WHAT TO DO — From the listing below, copy only the lines from the line that contains "Keep writing the" to the line that contains "return np.clip(d * (1 + 1.8 * n), 0, 1.4)", counting those two lines as part of the copy.
SUPPLIED DATA start
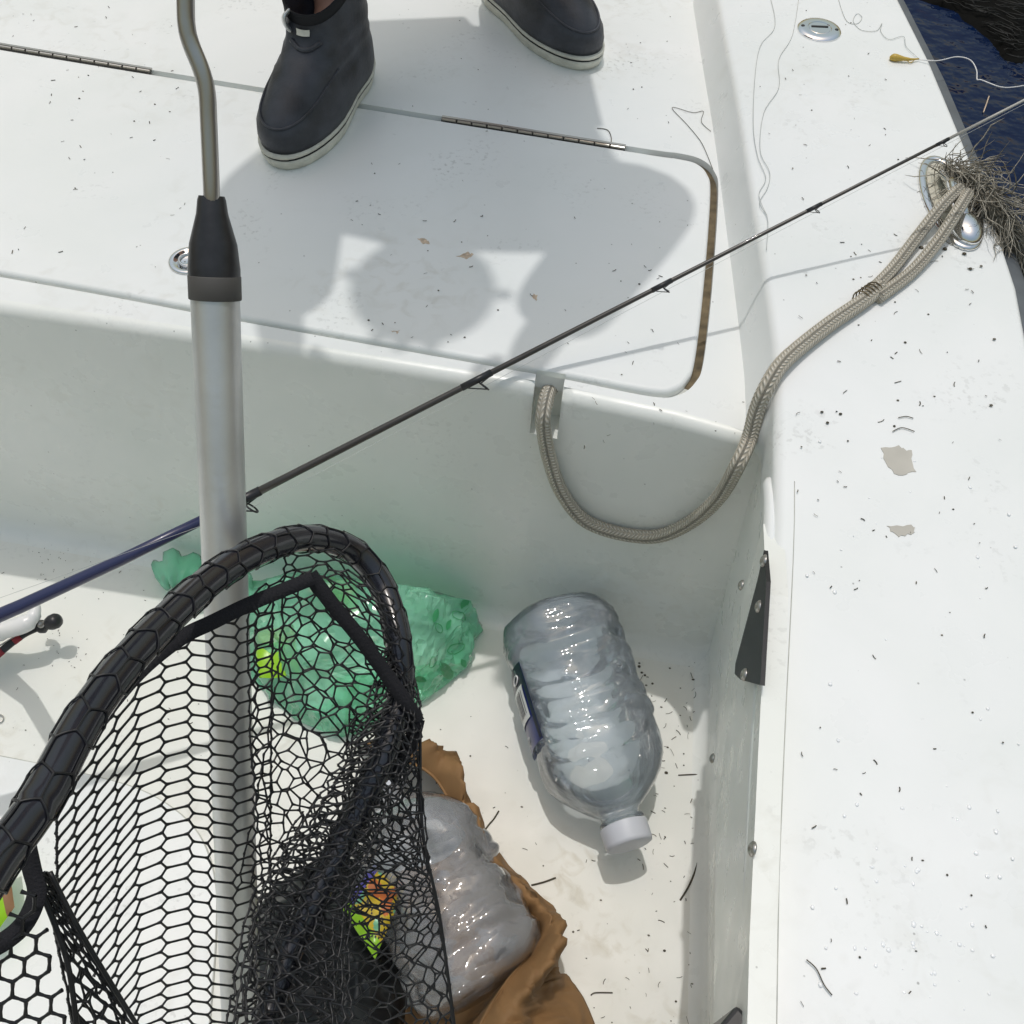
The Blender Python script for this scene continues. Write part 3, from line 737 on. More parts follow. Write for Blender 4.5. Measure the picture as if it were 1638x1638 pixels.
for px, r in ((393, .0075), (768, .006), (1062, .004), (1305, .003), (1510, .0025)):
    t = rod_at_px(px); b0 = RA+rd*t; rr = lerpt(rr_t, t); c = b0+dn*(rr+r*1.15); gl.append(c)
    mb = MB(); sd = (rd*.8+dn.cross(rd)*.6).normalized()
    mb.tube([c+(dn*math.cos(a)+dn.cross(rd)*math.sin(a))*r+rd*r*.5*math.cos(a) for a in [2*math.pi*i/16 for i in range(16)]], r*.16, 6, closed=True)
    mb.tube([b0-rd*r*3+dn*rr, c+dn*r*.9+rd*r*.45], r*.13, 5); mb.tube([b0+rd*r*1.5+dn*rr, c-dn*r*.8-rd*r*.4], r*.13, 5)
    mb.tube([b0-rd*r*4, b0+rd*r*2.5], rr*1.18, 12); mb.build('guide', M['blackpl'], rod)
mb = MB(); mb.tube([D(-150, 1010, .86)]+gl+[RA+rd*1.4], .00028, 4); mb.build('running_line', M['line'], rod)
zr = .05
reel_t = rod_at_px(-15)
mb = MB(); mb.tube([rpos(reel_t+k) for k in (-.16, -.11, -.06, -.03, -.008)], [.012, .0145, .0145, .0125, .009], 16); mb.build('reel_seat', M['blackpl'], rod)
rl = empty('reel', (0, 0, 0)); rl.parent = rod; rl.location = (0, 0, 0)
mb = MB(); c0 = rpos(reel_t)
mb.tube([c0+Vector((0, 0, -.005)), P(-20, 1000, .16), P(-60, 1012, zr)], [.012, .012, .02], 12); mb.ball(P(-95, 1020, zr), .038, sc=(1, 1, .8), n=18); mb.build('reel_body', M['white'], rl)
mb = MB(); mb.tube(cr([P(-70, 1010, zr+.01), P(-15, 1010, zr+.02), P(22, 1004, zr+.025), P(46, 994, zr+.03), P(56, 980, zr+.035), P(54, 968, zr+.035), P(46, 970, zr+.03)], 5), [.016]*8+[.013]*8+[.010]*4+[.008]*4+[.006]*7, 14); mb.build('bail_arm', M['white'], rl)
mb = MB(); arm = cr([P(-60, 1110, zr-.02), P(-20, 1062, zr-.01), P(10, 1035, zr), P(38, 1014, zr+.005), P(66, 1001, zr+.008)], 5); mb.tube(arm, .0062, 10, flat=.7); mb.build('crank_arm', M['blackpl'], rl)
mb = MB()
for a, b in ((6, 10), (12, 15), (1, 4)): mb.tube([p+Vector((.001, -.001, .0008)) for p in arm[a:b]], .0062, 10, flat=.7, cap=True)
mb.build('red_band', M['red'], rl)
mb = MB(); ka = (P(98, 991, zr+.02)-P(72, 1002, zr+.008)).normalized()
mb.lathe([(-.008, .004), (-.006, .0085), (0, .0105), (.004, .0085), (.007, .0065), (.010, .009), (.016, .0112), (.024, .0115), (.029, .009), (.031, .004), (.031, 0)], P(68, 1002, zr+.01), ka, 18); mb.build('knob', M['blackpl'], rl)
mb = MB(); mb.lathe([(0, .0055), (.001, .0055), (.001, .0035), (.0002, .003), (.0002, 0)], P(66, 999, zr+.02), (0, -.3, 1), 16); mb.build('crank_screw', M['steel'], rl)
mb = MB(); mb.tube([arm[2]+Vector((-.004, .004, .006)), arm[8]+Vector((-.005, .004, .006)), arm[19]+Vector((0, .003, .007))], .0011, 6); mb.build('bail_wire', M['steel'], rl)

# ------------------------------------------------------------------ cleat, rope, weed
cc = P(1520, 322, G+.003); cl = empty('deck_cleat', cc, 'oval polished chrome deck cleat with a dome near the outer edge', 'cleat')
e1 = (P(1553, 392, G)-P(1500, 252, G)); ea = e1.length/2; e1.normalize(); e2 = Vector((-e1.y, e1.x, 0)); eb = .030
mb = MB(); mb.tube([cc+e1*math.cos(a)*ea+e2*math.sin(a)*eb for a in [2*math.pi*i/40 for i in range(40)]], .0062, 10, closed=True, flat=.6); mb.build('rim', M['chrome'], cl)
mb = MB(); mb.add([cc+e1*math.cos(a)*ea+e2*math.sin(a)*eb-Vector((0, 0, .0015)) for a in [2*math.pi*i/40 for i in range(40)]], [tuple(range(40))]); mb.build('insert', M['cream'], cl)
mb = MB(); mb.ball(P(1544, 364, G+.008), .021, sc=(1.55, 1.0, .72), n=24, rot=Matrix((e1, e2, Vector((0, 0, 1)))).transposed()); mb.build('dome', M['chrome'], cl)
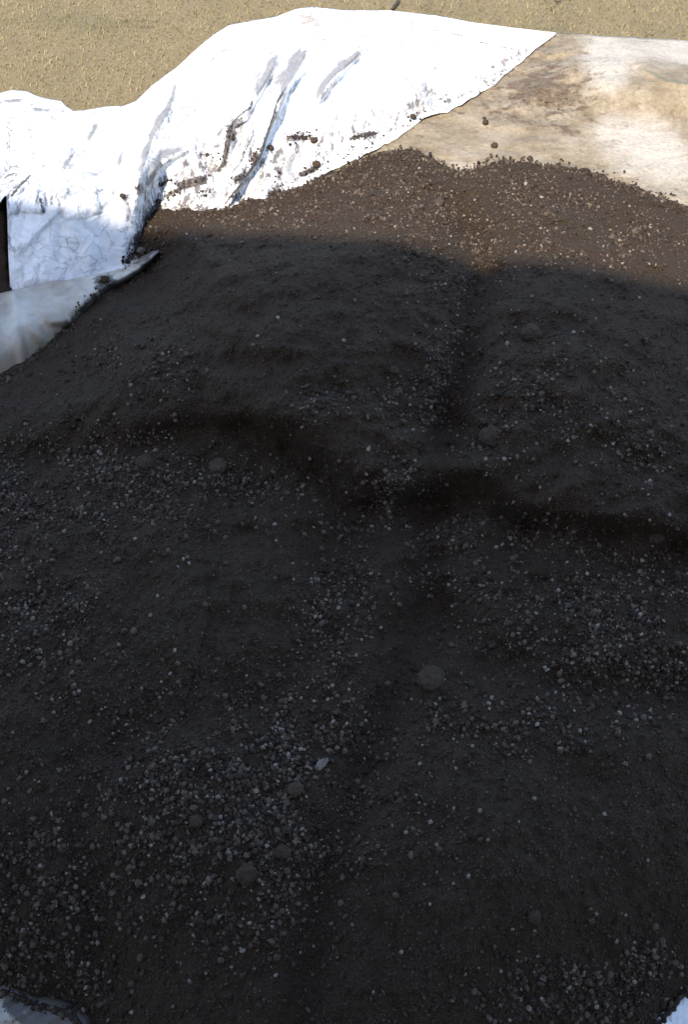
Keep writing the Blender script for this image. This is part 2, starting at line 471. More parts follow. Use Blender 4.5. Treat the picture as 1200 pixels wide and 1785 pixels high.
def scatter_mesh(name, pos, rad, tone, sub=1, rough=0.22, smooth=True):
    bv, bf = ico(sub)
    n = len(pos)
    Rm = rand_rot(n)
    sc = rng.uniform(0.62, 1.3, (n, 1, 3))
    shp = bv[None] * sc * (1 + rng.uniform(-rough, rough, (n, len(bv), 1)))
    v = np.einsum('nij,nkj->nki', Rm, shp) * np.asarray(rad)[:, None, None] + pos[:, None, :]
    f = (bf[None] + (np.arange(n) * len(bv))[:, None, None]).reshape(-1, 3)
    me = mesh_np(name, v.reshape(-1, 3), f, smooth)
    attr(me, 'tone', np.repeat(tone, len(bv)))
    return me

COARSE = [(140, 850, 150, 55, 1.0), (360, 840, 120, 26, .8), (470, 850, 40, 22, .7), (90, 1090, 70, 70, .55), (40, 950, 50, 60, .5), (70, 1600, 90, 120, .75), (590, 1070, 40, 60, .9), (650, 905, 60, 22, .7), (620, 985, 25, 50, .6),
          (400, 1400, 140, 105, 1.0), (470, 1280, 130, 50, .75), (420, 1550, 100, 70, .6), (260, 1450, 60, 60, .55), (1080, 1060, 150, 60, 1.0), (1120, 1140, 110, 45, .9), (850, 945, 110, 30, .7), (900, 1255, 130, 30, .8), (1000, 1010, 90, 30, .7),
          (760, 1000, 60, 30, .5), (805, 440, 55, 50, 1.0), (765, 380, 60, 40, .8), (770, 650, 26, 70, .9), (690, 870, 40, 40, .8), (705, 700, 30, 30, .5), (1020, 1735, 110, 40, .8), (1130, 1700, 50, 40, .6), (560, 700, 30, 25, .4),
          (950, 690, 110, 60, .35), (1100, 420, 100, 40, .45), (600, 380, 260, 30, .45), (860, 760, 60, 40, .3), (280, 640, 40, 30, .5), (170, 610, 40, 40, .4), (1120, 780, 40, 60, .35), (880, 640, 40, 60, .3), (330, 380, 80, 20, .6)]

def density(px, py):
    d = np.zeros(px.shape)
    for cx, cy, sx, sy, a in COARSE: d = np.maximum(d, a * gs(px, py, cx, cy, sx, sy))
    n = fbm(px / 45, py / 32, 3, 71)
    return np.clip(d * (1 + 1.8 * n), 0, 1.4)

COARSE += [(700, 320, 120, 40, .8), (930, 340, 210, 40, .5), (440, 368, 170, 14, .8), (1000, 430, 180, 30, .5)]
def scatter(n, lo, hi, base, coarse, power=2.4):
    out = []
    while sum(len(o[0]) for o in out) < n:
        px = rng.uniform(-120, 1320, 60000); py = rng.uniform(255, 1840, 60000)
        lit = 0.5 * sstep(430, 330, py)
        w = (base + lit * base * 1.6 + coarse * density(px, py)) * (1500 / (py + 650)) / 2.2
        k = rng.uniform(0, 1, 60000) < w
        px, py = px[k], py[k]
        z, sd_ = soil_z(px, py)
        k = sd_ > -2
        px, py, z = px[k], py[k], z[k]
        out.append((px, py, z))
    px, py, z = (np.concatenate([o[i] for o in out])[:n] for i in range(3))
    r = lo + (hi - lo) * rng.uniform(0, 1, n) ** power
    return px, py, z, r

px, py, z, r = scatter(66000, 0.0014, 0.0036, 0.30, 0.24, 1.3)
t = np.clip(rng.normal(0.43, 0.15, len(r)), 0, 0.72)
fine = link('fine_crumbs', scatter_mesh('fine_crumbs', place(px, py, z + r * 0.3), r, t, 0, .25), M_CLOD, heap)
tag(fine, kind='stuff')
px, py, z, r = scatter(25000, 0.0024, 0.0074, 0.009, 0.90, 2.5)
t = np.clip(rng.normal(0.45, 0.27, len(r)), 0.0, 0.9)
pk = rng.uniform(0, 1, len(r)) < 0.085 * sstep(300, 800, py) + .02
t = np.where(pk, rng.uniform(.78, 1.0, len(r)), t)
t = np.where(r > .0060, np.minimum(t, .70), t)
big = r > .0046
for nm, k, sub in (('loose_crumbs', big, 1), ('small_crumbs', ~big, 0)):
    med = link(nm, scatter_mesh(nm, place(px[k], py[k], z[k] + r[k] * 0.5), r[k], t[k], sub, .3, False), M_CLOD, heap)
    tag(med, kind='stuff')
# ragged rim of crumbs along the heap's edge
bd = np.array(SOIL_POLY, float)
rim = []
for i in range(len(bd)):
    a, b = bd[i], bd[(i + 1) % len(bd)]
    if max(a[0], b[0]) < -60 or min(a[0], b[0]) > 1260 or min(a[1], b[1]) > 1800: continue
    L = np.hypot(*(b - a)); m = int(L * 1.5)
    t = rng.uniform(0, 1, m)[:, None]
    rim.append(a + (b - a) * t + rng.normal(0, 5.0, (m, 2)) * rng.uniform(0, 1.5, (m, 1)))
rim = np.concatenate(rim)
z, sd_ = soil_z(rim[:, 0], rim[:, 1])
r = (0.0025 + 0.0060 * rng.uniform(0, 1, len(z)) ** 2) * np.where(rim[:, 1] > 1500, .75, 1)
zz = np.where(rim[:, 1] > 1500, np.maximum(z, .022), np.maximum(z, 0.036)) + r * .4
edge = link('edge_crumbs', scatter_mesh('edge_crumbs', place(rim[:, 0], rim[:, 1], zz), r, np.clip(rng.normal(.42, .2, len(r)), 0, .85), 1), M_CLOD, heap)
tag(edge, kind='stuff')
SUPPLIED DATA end
IN RESPONSE —
Keep writing the Blender script for this image. This is part 2, starting at line 471. More parts follow. Use Blender 4.5. Treat the picture as 1200 pixels wide and 1785 pixels high.
def scatter_mesh(name, pos, rad, tone, sub=1, rough=0.22, smooth=True):
    bv, bf = ico(sub)
    n = len(pos)
    Rm = rand_rot(n)
    sc = rng.uniform(0.62, 1.3, (n, 1, 3))
    shp = bv[None] * sc * (1 + rng.uniform(-rough, rough, (n, len(bv), 1)))
    v = np.einsum('nij,nkj->nki', Rm, shp) * np.asarray(rad)[:, None, None] + pos[:, None, :]
    f = (bf[None] + (np.arange(n) * len(bv))[:, None, None]).reshape(-1, 3)
    me = mesh_np(name, v.reshape(-1, 3), f, smooth)
    attr(me, 'tone', np.repeat(tone, len(bv)))
    return me

COARSE = [(140, 850, 150, 55, 1.0), (360, 840, 120, 26, .8), (470, 850, 40, 22, .7), (90, 1090, 70, 70, .55), (40, 950, 50, 60, .5), (70, 1600, 90, 120, .75), (590, 1070, 40, 60, .9), (650, 905, 60, 22, .7), (620, 985, 25, 50, .6),
          (400, 1400, 140, 105, 1.0), (470, 1280, 130, 50, .75), (420, 1550, 100, 70, .6), (260, 1450, 60, 60, .55), (1080, 1060, 150, 60, 1.0), (1120, 1140, 110, 45, .9), (850, 945, 110, 30, .7), (900, 1255, 130, 30, .8), (1000, 1010, 90, 30, .7),
          (760, 1000, 60, 30, .5), (805, 440, 55, 50, 1.0), (765, 380, 60, 40, .8), (770, 650, 26, 70, .9), (690, 870, 40, 40, .8), (705, 700, 30, 30, .5), (1020, 1735, 110, 40, .8), (1130, 1700, 50, 40, .6), (560, 700, 30, 25, .4),
          (950, 690, 110, 60, .35), (1100, 420, 100, 40, .45), (600, 380, 260, 30, .45), (860, 760, 60, 40, .3), (280, 640, 40, 30, .5), (170, 610, 40, 40, .4), (1120, 780, 40, 60, .35), (880, 640, 40, 60, .3), (330, 380, 80, 20, .6)]

def density(px, py):
    d = np.zeros(px.shape)
    for cx, cy, sx, sy, a in COARSE: d = np.maximum(d, a * gs(px, py, cx, cy, sx, sy))
    n = fbm(px / 45, py / 32, 3, 71)
    return np.clip(d * (1 + 1.8 * n), 0, 1.4)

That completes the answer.